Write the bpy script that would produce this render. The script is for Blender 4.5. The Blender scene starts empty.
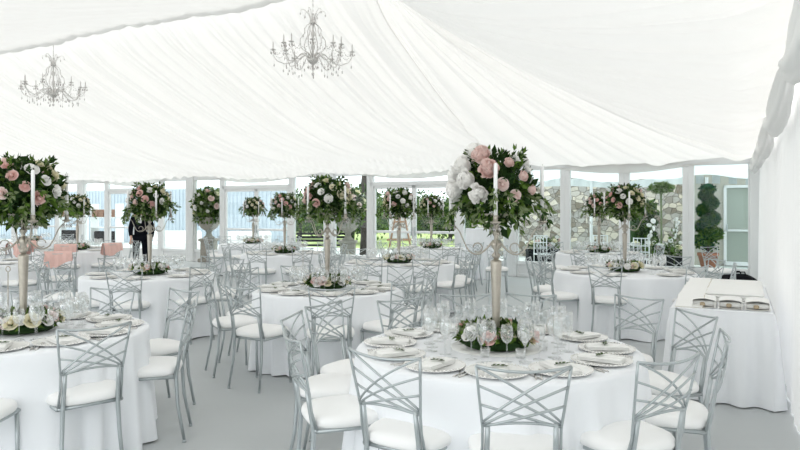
import bpy, math, random
from math import sin, cos, pi, radians, sqrt, exp
from mathutils import Vector, Matrix, noise
random.seed(7)
sc = bpy.context.scene
COL = sc.collection
F = 650.0; HC = 1.57; HY = 212.0

# ------------------------------------------------------------------ helpers
def at(px, d, z=0.0):
    return Vector(((px - 400) / F * d, d, z))
CX, CY = 7.4, 13.43
UX, UY = -0.887, 0.462
VX, VY = -0.462, -0.887
ROT = math.atan2(UY, UX)
def W(u, v, z=0.0):
    return Vector((CX + UX * u + VX * v, CY + UY * u + VY * v, z))

class MB:
    def __init__(s): s.v = []; s.f = []; s.m = []; s.uv = None
    def add(s, vs, fs, mi=0):
        o = len(s.v); s.v += [tuple(p) for p in vs]
        s.f += [tuple(i + o for i in f) for f in fs]; s.m += [mi] * len(fs); return s
    def box(s, x0, x1, y0, y1, z0, z1, mi=0, M=None):
        vs = [Vector((x, y, z)) for z in (z0, z1) for y in (y0, y1) for x in (x0, x1)]
        if M: vs = [M @ p for p in vs]
        return s.add(vs, [(0, 2, 3, 1), (4, 5, 7, 6), (0, 1, 5, 4), (2, 6, 7, 3), (0, 4, 6, 2), (1, 3, 7, 5)], mi)
    def rbox(s, x0, x1, y0, y1, z0, z1, r=0.01, mi=0, M=None):
        # box with chamfered edges all round
        xs = (x0, x0 + r, x1 - r, x1); ys = (y0, y0 + r, y1 - r, y1)
        vs = []; 
        for (z, k) in ((z0, 1), (z0 + r, 0), (z1 - r, 0), (z1, 1)):
            a, b = (x0 + r, x1 - r) if k else (x0, x1); c, d = (y0 + r, y1 - r) if k else (y0, y1)
            q = r * .5 if k else r
            ring = [(a + q, c), (b - q, c), (b, c + q), (b, d - q), (b - q, d), (a + q, d), (a, d - q), (a, c + q)]
            vs += [Vector((x, y, z)) for x, y in ring]
        if M: vs = [M @ p for p in vs]
        fs = [tuple(reversed(range(8))), tuple(range(24, 32))]
        for j in range(3):
            for i in range(8):
                fs.append((j * 8 + i, j * 8 + (i + 1) % 8, j * 8 + 8 + (i + 1) % 8, j * 8 + 8 + i))
        return s.add(vs, fs, mi)
    def tube(s, pts, r, n=6, mi=0, caps=True, closed=False):
        pts = [Vector(p) for p in pts]; N = len(pts)
        rs = r if isinstance(r, (list, tuple)) else [r] * N
        vs = []; ref = None
        for i, p in enumerate(pts):
            if closed: t = pts[(i + 1) % N] - pts[i - 1]
            else: t = pts[min(i + 1, N - 1)] - pts[max(i - 1, 0)]
            if t.length < 1e-9: t = Vector((0, 0, 1))
            t.normalize()
            if ref is None:
                ref = t.cross(Vector((0, 0, 1)))
                if ref.length < .05: ref = t.cross(Vector((0, 1, 0)))
            ref = (ref - t * ref.dot(t))
            if ref.length < 1e-6: ref = t.orthogonal()
            ref.normalize(); b = t.cross(ref)
            for k in range(n):
                a = 2 * pi * k / n
                vs.append(p + (ref * cos(a) + b * sin(a)) * rs[i])
        fs = []
        for i in range(N if closed else N - 1):
            j = (i + 1) % N
            for k in range(n):
                fs.append((i * n + k, i * n + (k + 1) % n, j * n + (k + 1) % n, j * n + k))
        if caps and not closed:
            fs.append(tuple(reversed(range(n)))); fs.append(tuple((N - 1) * n + k for k in range(n)))
        return s.add(vs, fs, mi)
    def lathe(s, prof, n=16, c=(0, 0, 0), mi=0, axis=None):
        vs = []; c = Vector(c)
        for r, z in prof:
            for k in range(n):
                a = 2 * pi * k / n; vs.append(c + Vector((r * cos(a), r * sin(a), z)))
        fs = []
        for i in range(len(prof) - 1):
            for k in range(n):
                fs.append((i * n + k, i * n + (k + 1) % n, (i + 1) * n + (k + 1) % n, (i + 1) * n + k))
        if prof[0][0] > 1e-5: fs.append(tuple(reversed(range(n))))
        if prof[-1][0] > 1e-5: fs.append(tuple((len(prof) - 1) * n + k for k in range(n)))
        return s.add(vs, fs, mi)
    def ball(s, c, r, n=8, m=6, sx=1, sy=1, sz=1, mi=0, jit=0):
        vs = []; c = Vector(c)
        for j in range(m + 1):
            th = pi * j / m
            for k in range(n):
                a = 2 * pi * k / n; q = 1 + (random.uniform(-jit, jit) if jit else 0)
                vs.append(c + Vector((sin(th) * cos(a) * sx, sin(th) * sin(a) * sy, cos(th) * sz)) * r * q)
        fs = [(j * n + k, (j + 1) * n + k, (j + 1) * n + (k + 1) % n, j * n + (k + 1) % n) for j in range(m) for k in range(n)]
        return s.add(vs, fs, mi)
    def grid(s, fn, nu, nv, mi=0):
        vs = [fn(i / nu, j / nv) for j in range(nv + 1) for i in range(nu + 1)]
        fs = [(j * (nu + 1) + i, j * (nu + 1) + i + 1, (j + 1) * (nu + 1) + i + 1, (j + 1) * (nu + 1) + i) for j in range(nv) for i in range(nu)]
        return s.add(vs, fs, mi)
    def mesh(s, name, mats, smooth=True):
        me = bpy.data.meshes.new(name); me.from_pydata(s.v, [], s.f)
        if not isinstance(mats, (list, tuple)): mats = [mats]
        for m in mats: me.materials.append(m)
        if len(mats) > 1: me.polygons.foreach_set('material_index', s.m)
        me.polygons.foreach_set('use_smooth', [smooth] * len(me.polygons)); me.update()
        return me
    def build(s, name, mats, parent=None, smooth=True):
        return link(name, s.mesh(name, mats, smooth), parent)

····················

[Requirement]
Repeat the material above word for word and skip every image in it.

[Task output]
Write the bpy script that would produce this render. The script is for Blender 4.5. The Blender scene starts empty.
import bpy, math, random
from math import sin, cos, pi, radians, sqrt, exp
from mathutils import Vector, Matrix, noise
random.seed(7)
sc = bpy.context.scene
COL = sc.collection
F = 650.0; HC = 1.57; HY = 212.0

# ------------------------------------------------------------------ helpers
def at(px, d, z=0.0):
    return Vector(((px - 400) / F * d, d, z))
CX, CY = 7.4, 13.43
UX, UY = -0.887, 0.462
VX, VY = -0.462, -0.887
ROT = math.atan2(UY, UX)
def W(u, v, z=0.0):
    return Vector((CX + UX * u + VX * v, CY + UY * u + VY * v, z))

class MB:
    def __init__(s): s.v = []; s.f = []; s.m = []; s.uv = None
    def add(s, vs, fs, mi=0):
        o = len(s.v); s.v += [tuple(p) for p in vs]
        s.f += [tuple(i + o for i in f) for f in fs]; s.m += [mi] * len(fs); return s
    def box(s, x0, x1, y0, y1, z0, z1, mi=0, M=None):
        vs = [Vector((x, y, z)) for z in (z0, z1) for y in (y0, y1) for x in (x0, x1)]
        if M: vs = [M @ p for p in vs]
        return s.add(vs, [(0, 2, 3, 1), (4, 5, 7, 6), (0, 1, 5, 4), (2, 6, 7, 3), (0, 4, 6, 2), (1, 3, 7, 5)], mi)
    def rbox(s, x0, x1, y0, y1, z0, z1, r=0.01, mi=0, M=None):
        # box with chamfered edges all round
        xs = (x0, x0 + r, x1 - r, x1); ys = (y0, y0 + r, y1 - r, y1)
        vs = []; 
        for (z, k) in ((z0, 1), (z0 + r, 0), (z1 - r, 0), (z1, 1)):
            a, b = (x0 + r, x1 - r) if k else (x0, x1); c, d = (y0 + r, y1 - r) if k else (y0, y1)
            q = r * .5 if k else r
            ring = [(a + q, c), (b - q, c), (b, c + q), (b, d - q), (b - q, d), (a + q, d), (a, d - q), (a, c + q)]
            vs += [Vector((x, y, z)) for x, y in ring]
        if M: vs = [M @ p for p in vs]
        fs = [tuple(reversed(range(8))), tuple(range(24, 32))]
        for j in range(3):
            for i in range(8):
                fs.append((j * 8 + i, j * 8 + (i + 1) % 8, j * 8 + 8 + (i + 1) % 8, j * 8 + 8 + i))
        return s.add(vs, fs, mi)
    def tube(s, pts, r, n=6, mi=0, caps=True, closed=False):
        pts = [Vector(p) for p in pts]; N = len(pts)
        rs = r if isinstance(r, (list, tuple)) else [r] * N
        vs = []; ref = None
        for i, p in enumerate(pts):
            if closed: t = pts[(i + 1) % N] - pts[i - 1]
            else: t = pts[min(i + 1, N - 1)] - pts[max(i - 1, 0)]
            if t.length < 1e-9: t = Vector((0, 0, 1))
            t.normalize()
            if ref is None:
                ref = t.cross(Vector((0, 0, 1)))
                if ref.length < .05: ref = t.cross(Vector((0, 1, 0)))
            ref = (ref - t * ref.dot(t))
            if ref.length < 1e-6: ref = t.orthogonal()
            ref.normalize(); b = t.cross(ref)
            for k in range(n):
                a = 2 * pi * k / n
                vs.append(p + (ref * cos(a) + b * sin(a)) * rs[i])
        fs = []
        for i in range(N if closed else N - 1):
            j = (i + 1) % N
            for k in range(n):
                fs.append((i * n + k, i * n + (k + 1) % n, j * n + (k + 1) % n, j * n + k))
        if caps and not closed:
            fs.append(tuple(reversed(range(n)))); fs.append(tuple((N - 1) * n + k for k in range(n)))
        return s.add(vs, fs, mi)
    def lathe(s, prof, n=16, c=(0, 0, 0), mi=0, axis=None):
        vs = []; c = Vector(c)
        for r, z in prof:
            for k in range(n):
                a = 2 * pi * k / n; vs.append(c + Vector((r * cos(a), r * sin(a), z)))
        fs = []
        for i in range(len(prof) - 1):
            for k in range(n):
                fs.append((i * n + k, i * n + (k + 1) % n, (i + 1) * n + (k + 1) % n, (i + 1) * n + k))
        if prof[0][0] > 1e-5: fs.append(tuple(reversed(range(n))))
        if prof[-1][0] > 1e-5: fs.append(tuple((len(prof) - 1) * n + k for k in range(n)))
        return s.add(vs, fs, mi)
    def ball(s, c, r, n=8, m=6, sx=1, sy=1, sz=1, mi=0, jit=0):
        vs = []; c = Vector(c)
        for j in range(m + 1):
            th = pi * j / m
            for k in range(n):
                a = 2 * pi * k / n; q = 1 + (random.uniform(-jit, jit) if jit else 0)
                vs.append(c + Vector((sin(th) * cos(a) * sx, sin(th) * sin(a) * sy, cos(th) * sz)) * r * q)
        fs = [(j * n + k, (j + 1) * n + k, (j + 1) * n + (k + 1) % n, j * n + (k + 1) % n) for j in range(m) for k in range(n)]
        return s.add(vs, fs, mi)
    def grid(s, fn, nu, nv, mi=0):
        vs = [fn(i / nu, j / nv) for j in range(nv + 1) for i in range(nu + 1)]
        fs = [(j * (nu + 1) + i, j * (nu + 1) + i + 1, (j + 1) * (nu + 1) + i + 1, (j + 1) * (nu + 1) + i) for j in range(nv) for i in range(nu)]
        return s.add(vs, fs, mi)
    def mesh(s, name, mats, smooth=True):
        me = bpy.data.meshes.new(name); me.from_pydata(s.v, [], s.f)
        if not isinstance(mats, (list, tuple)): mats = [mats]
        for m in mats: me.materials.append(m)
        if len(mats) > 1: me.polygons.foreach_set('material_index', s.m)
        me.polygons.foreach_set('use_smooth', [smooth] * len(me.polygons)); me.update()
        return me
    def build(s, name, mats, parent=None, smooth=True):
        return link(name, s.mesh(name, mats, smooth), parent)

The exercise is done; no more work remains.